Early this morning, Microsoft, the dominant player in professional software and cloud services, announced its plan to acquire LinkedIn, the leading professional social networking platform across the world.

Here are some other noteworthy details, according to the official statement:

  • Microsoft will acquire LinkedIn for $196 per share, valuing the transaction at $26.2 billion
  • LinkedIn will continue to act "independently," retaining its distinct brand and culture
  • Jeff Weiner will remain CEO of LinkedIn and report to Microsoft CEO Satya Nadella
  • The transaction is expected to close by the end of the year

"The LinkedIn team has grown a fantastic business centered on connecting the world's professionals," says Nadella. "Together we can accelerate the growth of LinkedIn, as well as Microsoft Office 365 and Dynamics, as we seek to empower every person and organization on the planet."

Wow. I just didn't see this one coming.

Of course, it makes sense. Over a year ago, I wrote about LinkedIn's plan to take over the work world with lofty goals that included creating digital profiles for every company in the world and every member of the global work force (three billion people). LinkedIn also aspired to represent every skill required to obtain those jobs, and provide learning development tools to enable members to develop those skills.

The ultimate goal, as stated by Weiner, was the following:

"We want to step back and allow capital, all forms of capital, intellectual capital, working capital, and human capital to flow, to where it can best be leveraged and in doing so, help lift and transform the global economy."

With this new deal, it looks like LinkedIn might just get its wish.

I've read a fair amount of criticism directed at LinkedIn over the past year--and toward Microsoft for much longer. I think that's good. (Everyone can learn from criticism.)

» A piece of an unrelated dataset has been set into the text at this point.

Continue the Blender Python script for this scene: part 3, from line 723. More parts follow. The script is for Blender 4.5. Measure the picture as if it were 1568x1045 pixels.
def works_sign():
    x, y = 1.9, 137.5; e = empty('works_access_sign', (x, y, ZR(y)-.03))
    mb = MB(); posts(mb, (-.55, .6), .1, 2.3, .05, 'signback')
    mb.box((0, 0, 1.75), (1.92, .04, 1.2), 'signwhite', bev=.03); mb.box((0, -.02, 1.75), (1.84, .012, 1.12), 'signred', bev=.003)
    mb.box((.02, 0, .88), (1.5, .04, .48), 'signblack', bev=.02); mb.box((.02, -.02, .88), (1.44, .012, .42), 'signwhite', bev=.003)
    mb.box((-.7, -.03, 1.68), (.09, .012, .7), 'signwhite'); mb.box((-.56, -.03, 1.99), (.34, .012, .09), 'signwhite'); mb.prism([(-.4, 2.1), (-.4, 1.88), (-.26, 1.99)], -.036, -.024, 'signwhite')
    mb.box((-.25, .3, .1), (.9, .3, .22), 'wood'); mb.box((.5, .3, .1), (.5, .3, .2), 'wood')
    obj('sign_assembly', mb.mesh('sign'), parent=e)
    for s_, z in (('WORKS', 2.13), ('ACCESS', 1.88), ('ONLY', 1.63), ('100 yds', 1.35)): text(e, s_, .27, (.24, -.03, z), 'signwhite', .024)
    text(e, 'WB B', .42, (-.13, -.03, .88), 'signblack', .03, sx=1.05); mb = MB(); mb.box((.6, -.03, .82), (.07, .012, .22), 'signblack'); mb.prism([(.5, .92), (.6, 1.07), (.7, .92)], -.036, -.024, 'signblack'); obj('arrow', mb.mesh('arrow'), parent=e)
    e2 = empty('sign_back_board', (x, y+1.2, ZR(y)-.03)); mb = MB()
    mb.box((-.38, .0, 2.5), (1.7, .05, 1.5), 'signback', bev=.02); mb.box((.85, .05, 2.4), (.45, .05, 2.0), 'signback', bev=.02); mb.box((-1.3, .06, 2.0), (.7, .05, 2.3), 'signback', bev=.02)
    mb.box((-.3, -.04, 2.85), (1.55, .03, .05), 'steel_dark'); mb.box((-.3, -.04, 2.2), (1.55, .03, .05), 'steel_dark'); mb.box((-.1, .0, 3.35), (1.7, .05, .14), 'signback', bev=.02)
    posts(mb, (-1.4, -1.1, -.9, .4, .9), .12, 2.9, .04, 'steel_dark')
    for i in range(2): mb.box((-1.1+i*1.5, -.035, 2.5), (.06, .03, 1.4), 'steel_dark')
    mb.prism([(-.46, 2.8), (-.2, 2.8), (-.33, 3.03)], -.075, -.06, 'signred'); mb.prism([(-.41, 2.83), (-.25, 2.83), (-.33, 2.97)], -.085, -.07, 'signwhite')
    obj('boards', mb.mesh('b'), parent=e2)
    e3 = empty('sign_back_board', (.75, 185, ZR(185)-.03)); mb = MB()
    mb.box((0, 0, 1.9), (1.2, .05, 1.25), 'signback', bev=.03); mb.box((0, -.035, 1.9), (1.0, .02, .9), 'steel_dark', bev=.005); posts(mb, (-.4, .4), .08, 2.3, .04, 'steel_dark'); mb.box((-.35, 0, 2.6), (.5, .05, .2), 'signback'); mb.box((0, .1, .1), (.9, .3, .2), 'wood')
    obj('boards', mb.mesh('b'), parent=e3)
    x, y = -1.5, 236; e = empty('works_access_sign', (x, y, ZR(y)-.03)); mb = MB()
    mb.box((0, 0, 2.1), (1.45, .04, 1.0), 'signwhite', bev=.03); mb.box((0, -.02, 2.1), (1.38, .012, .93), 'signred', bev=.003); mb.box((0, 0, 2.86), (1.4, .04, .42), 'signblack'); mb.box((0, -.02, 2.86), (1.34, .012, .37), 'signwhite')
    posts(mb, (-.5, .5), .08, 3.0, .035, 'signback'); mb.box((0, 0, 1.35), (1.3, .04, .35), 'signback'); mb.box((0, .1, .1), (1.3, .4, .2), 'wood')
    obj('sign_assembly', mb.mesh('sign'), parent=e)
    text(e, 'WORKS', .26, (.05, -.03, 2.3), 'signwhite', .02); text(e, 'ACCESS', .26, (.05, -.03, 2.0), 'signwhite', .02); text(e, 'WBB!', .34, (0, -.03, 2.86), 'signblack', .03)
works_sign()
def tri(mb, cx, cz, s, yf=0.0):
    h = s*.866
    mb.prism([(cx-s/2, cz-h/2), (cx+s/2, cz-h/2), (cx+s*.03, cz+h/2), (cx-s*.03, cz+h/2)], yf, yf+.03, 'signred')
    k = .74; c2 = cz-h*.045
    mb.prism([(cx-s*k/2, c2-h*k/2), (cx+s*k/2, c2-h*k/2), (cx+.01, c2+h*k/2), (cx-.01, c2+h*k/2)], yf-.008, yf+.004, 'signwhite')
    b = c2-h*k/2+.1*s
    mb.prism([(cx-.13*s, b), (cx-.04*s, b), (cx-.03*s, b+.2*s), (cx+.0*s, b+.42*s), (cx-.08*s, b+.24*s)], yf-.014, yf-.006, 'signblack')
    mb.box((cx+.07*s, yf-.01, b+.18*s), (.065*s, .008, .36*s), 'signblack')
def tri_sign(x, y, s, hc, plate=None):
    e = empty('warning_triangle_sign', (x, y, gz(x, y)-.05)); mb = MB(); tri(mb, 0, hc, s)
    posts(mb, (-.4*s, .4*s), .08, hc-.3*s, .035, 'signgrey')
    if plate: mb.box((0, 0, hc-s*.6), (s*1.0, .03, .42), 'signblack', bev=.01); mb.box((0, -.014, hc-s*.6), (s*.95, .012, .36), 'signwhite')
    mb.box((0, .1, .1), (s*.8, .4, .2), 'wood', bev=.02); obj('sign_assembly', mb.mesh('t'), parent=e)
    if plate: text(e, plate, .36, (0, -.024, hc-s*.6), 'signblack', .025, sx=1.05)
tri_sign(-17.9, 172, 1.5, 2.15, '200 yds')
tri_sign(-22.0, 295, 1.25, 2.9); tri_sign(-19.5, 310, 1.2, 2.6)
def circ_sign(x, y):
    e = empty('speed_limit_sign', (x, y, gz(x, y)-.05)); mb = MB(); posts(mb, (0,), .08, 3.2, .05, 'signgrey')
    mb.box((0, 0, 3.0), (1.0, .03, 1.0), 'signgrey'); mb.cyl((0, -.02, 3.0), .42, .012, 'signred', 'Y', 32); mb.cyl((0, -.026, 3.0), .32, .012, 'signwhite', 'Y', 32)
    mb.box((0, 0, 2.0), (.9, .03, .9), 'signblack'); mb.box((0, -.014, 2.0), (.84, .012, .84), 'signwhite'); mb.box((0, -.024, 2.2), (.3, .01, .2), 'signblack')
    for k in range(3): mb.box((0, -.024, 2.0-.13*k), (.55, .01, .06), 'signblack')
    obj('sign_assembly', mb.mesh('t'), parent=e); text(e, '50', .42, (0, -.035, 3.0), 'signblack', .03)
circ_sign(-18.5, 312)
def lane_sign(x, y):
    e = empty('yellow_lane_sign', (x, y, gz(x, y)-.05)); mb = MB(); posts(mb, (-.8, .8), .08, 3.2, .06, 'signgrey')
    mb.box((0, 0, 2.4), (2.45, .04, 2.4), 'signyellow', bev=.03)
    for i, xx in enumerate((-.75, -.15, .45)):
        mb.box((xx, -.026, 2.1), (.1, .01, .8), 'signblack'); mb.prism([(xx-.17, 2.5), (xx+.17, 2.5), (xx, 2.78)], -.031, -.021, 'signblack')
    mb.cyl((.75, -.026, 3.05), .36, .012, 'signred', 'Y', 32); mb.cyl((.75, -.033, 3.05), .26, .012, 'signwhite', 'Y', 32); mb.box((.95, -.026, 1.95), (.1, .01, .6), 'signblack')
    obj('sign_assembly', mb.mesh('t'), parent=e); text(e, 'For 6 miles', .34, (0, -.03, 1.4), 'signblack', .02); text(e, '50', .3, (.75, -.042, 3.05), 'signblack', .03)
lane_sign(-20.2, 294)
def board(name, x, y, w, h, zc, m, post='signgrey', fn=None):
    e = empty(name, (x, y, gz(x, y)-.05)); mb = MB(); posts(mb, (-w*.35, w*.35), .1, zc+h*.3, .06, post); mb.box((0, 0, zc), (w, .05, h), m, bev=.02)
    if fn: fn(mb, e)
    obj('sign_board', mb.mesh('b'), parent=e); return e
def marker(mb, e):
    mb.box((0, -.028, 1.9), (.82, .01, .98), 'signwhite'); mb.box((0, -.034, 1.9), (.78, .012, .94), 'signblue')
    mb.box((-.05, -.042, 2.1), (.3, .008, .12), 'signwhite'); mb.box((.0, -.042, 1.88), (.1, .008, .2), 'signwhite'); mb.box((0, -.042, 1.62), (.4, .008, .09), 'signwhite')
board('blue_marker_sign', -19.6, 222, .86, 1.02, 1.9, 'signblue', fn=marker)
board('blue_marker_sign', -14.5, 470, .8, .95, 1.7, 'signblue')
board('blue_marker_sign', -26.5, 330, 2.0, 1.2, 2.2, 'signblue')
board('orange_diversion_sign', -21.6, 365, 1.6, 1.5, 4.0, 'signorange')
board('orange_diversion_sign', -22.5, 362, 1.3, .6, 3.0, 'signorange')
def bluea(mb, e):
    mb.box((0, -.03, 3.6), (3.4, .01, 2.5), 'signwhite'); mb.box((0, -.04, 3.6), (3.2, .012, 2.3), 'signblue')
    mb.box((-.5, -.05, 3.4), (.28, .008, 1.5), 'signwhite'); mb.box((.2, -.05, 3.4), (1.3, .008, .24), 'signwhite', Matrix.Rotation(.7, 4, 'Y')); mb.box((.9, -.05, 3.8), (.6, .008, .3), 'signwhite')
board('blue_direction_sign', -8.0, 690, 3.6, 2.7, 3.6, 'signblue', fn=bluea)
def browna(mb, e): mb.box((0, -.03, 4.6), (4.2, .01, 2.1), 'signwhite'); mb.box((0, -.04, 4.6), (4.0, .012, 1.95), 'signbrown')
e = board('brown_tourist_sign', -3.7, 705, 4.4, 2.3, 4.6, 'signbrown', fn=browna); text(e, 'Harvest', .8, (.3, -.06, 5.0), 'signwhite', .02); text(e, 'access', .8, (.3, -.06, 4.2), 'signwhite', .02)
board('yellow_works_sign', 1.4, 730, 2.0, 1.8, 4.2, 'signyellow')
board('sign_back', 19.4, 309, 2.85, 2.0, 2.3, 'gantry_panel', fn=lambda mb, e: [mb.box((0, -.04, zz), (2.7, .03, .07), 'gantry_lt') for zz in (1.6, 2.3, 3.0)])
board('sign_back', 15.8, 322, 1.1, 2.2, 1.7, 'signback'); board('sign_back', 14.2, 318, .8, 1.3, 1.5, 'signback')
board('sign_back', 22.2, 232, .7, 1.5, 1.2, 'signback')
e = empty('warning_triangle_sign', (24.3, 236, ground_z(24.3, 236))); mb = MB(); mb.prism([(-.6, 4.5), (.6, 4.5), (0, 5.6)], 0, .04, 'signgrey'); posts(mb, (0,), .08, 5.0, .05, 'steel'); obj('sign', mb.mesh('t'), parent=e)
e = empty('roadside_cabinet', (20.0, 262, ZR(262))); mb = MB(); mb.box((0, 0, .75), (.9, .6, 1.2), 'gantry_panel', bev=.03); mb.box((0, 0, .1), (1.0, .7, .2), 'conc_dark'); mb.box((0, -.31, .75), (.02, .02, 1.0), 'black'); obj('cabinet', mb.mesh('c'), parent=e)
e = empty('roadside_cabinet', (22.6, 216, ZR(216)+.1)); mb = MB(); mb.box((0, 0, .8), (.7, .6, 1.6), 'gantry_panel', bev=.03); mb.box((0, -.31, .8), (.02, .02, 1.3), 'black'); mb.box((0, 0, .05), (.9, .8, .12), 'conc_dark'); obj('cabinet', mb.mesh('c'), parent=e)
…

But I think people don't realize how difficult it is to run a company at this scale. Microsoft has over a billion users. LinkedIn has almost half a billion (currently around 433 million, with two new members joining every second).

That gives the old adage "You can't please everyone" new meaning.

What we've seen recently (especially in the past two years) is that both companies have taken exciting steps forward. Steps that will profoundly influence the way all of us work.

For example, with its $1.5 billion acquisition of online training website Lynda.com in 2015, LinkedIn got serious about providing tools for online training and learning. The publishing platform has continued to provide extended reach to countless writers and publishers. And as my fellow columnist John Nemo pointed out just last month, the company recently launched Profinder, a freelancer-for-hire marketplace that matches clients with freelance product and service providers.

Meanwhile, Microsoft seems to have awakened after a long period of hibernation. For years, it seemed that the software juggernaut was simply maintaining the status quo, with very incremental improvements.

But last year saw more cooperation with competitors (remember the Microsoft appearance at last year's Apple event) in the name of increased value, and new products like the Surface Book. And despite being an avid Apple fan, I actually love Windows 10.

Nadella and his team have proven not only that they are ready to adapt, but that Microsoft is again ready to raise the bar for everyone else.

I, for one, am excited to see what these two companies are capable of--once they pool their resources and begin working toward a shared vision.

If only I had bought those shares last week.